The latest snapshot of the American economy was released on Friday. The Labor Department’s official hiring and unemployment figures for November show that 228,000 jobs were added last month. The number beat the estimates of Wall Street economists, who had expected an increase of about 200,000 jobs.
The American job market is the strongest it’s been in a decade. The United States has now added jobs for 86 consecutive months. Employers are on track to add about two million jobs in 2017. November’s growth brings the 11-month total to about 1.91 million jobs this year. Employment growth has averaged 174,000 per month thus far this year.
The rising popularity of e-commerce has created numerous jobs in warehouses and at delivery services. The transportation and warehousing sector added 10,500 jobs in November. Construction posted job gains of 24,000 and a total of 132,000 for the year.

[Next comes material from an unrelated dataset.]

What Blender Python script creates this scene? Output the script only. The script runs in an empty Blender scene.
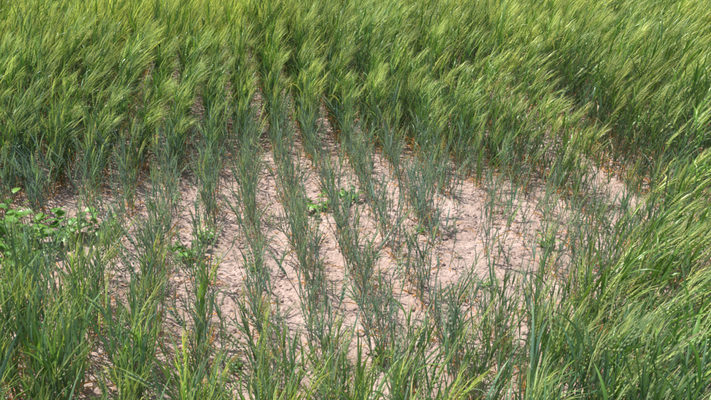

Wage growth is showing signs of picking up. Average earnings are up 2.5 percent over the past year. Most economists expect wage growth to pick up as unemployment falls.
Congressional Republicans are on the verge of passing a $1.5 trillion tax cut plan, which economists expect to provide at least a modest lift to the economy. Next week, the House and Senate will start to reconcile their tax bills in a bipartisan conference. It would be the first massive tax package to pass in decades.
However, a tax cut could lead policymakers at the Federal Reserve to raise interest rates faster than planned if it pushes up inflation. Those policymakers have already signaled that they plan to raise the benchmark interest rate at their meeting next week. Economists expect the Fed to raise rates three times in 2018.
According to the Commerce Department, the U.S. economy grew at a 3.3 percent annual rate in the third quarter. That was the fastest pace in three years. Economists are forecasting yearly growth of 2.3 percent for 2017 and 2.7 percent in 2018.